Governor Bill Walker took several opportunities during a recent stop in Seward to tout what he says is a willingness to make difficult decisions, even if they are unpopular, the most well-known being his 2016 partial budget veto that cut that year’s Permanent Fund Dividend in half.

Walker, an independent, faces an uphill reelection fight against nominees from both major parties. The three-way race has invited concerns about a split vote among Democrats and comparison with Walker’s first bid for the governor’s seat, in which he and his future lieutenant governor, Byron Mallott, squared off against one another before joining under a unity ticket.

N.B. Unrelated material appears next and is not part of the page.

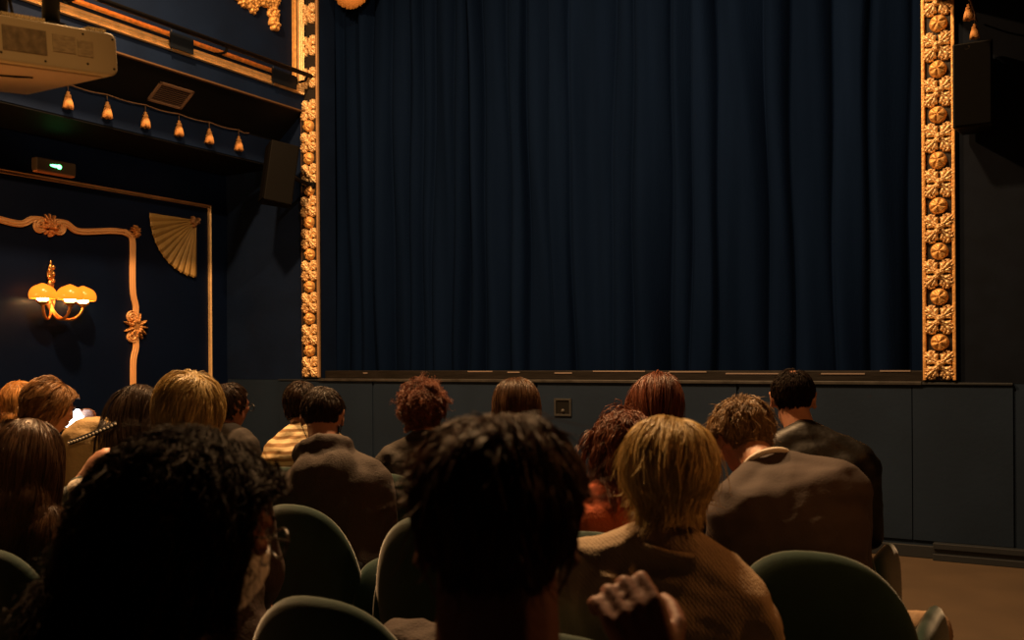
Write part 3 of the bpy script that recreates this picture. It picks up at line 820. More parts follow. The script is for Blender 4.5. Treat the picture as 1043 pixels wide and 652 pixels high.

In a hybrid visit last Thursday that was part official business, part campaign stop, Walker spoke to audiences at the annual conference of the Alaska Association of Harbormasters and Port Administrators and to spectators at a town hall. He also signed a bill, Senate Bill 92, that aims to cut down on abandoned and derelict marine vessels.

At a campaign town hall held at the Seward Community Library, former Kenai Peninsula Borough Mayor Mike Navarre, now a member of Walker’s administration, introduced the governor and set the stage for his remarks, which would dwell on the state’s fiscal situation.

“Nobody wants to make tough decisions,” Navarre said. “The paradigm has shifted [in Alaska]. We have to start looking at broad-based taxes.”

Walker defended his administration’s aim of using some of the Permanent Fund earnings to pay for government services and argued that the state should continue to diversity its revenues – moving further away from reliance on oil and gas.

“We made the mistake of thinking that oil is a renewable resource, and that the price is always going to go up,” Walker said. “We lost focus for a while because the money was always there.”

In an interview with the Seward Journal, Walker made clear his feeling that the historic formula that had been used to calculate the size of the PFD would, in the long-term, draw from the earnings fund too heavily, comparing the money resource to another important Alaska resource: fisheries.

“We’re in a situation of overharvesting the dividend,” he said. “That could put it at risk for future years.”

In 2016, Walker cut the PFD nearly in half with a partial budget veto. The Legislature followed suit the following year, adopting legislation that cut the dividend to $1,100. The Legislature set the 2018 dividend at $1,600. 

This year was the first time that Permanent Fund earnings – around $1.7 billion worth, according to the Juneau Empire – were used for a purpose other than paying dividends. The Legislature appropriated those funds to cover part of the state’s budget deficit. 

If the price of oil stays above $72 a barrel, the state might make it through fiscal year 2018 without a deficit, according to Alaska Public Media.

Alaska’s vulnerability to volatility in the oil market is a common theme in Walker’s messaging, and that was true in Seward last week.

“Every governor gets to spin the oil wheel,” he said. “For Governor Palin it landed on $143. For Governor Walker it landed on $26.” 

Numbers from the Alaska Department of Revenue show that crude oil prices hit a low of $26 for a brief period in January 2016.

“We were 90 percent tied to the price of oil in our economy,” Walker said of the state budget prior to reforms and cuts made by his administration after the oil price plummeted. Now, he estimates, the budget is only 30 percent reliant on the price of oil.